Steel Products Prices North America

First Look at April Steel Imports

Written by John Packard

Around the middle of the month Steel Market Update (SMU) will analyze the US Department of Commerce Steel Import Monitoring & Analysis (SIMA) system to see how foreign steel imports are tracking and project total imports for the month based on the mid-month daily average. What we have been tracking is a very high number of steel import licenses both in March and now again in April. We anticipate both months will end up well over 3 million net tons of imports, well above both the 12-month and 3-month moving averages.

As we mentioned in our last article on this subject, the biggest single import item continues to be semi-finished steels with the vast majority of the tons being slabs (with a small number of billets). Both slabs and billets are used in the production of steel and are purchased by the domestic steel mills.

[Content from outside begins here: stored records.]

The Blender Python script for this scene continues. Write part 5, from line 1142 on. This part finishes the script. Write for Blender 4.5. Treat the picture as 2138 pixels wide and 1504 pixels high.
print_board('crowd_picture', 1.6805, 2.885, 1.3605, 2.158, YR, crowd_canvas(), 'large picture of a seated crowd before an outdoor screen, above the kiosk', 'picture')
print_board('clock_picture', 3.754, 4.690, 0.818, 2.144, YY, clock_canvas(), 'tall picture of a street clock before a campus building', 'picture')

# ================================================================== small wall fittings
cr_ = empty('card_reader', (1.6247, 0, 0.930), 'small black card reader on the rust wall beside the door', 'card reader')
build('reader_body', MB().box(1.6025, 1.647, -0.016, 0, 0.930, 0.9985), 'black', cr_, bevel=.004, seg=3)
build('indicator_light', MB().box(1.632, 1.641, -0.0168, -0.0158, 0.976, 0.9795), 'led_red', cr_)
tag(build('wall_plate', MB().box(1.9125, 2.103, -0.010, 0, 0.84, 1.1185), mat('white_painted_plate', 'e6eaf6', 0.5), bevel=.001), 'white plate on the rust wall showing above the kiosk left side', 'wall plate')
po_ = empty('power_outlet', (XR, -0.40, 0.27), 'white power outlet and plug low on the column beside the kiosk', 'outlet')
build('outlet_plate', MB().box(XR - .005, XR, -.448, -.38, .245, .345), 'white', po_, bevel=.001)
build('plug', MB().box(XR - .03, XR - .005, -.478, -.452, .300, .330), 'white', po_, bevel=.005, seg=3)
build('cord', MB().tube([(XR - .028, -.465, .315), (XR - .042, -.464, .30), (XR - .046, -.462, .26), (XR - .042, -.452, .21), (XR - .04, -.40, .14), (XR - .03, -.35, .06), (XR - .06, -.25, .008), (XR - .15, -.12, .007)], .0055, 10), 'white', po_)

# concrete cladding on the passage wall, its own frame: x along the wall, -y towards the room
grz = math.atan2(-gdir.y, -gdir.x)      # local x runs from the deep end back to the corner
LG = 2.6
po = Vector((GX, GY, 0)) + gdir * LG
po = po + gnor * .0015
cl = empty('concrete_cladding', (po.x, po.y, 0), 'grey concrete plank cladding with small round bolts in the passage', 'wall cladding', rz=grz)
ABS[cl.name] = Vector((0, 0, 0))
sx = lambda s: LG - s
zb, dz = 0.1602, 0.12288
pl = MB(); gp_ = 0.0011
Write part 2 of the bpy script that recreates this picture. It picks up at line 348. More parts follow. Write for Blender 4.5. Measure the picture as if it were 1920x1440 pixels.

We are seeing a surge in Oil Country Tubular Goods (OCTG) even with the new US DOC ruling against Korea exports of the product to the United States. Korea continues to be the largest exporter of OCTG to the U.S. with 99,000 tons in March, and so far through the 11th of April, Korea has another 75,000 tons of license requests (with 20 days in the month to go)…

Cold rolled and coated products (galvanized/Galvalume) continue to be at very high levels in spite of positive trade suit rulings against many foreign countries and suppliers.

SMU is noting one change in cold rolled: Vietnam has no license requests for the month of April and only had 14,600 tons in March. The surprising growth in cold rolled is coming from Russia with 27,600 tons of license requests in March and already another 17,000 tons (through 11 days) in April. Right now the Russians have twice as many license requests for April than all of Canada…

In galvanized, Canada is our main trading partner, but Turkey, UAE, Vietnam, Korea and Thailand are all countries to watch.

Galvalume imports are coming from Taiwan, Korea and Vietnam (larger volumes than other countries).

The 3.7 million tons we are forecasting in our table is probably a bit over-stated based on only 11 days of license data. The last time the U.S. imported 3.7 million tons of foreign steel was February 2015 at 3.711 million tons (January 2015 was 4.39 million tons). We are of the opinion that the ultimate number will be closer to 3.0 million tons than 3.7. Either way, the number is too high from a steel mill perspective and the question then becomes what are they going to do about it? More suits, ask the President for a Section 201 or, decide to lower the excessive spreads that exist on cold rolled and coated product base prices vs. the hot rolled base price?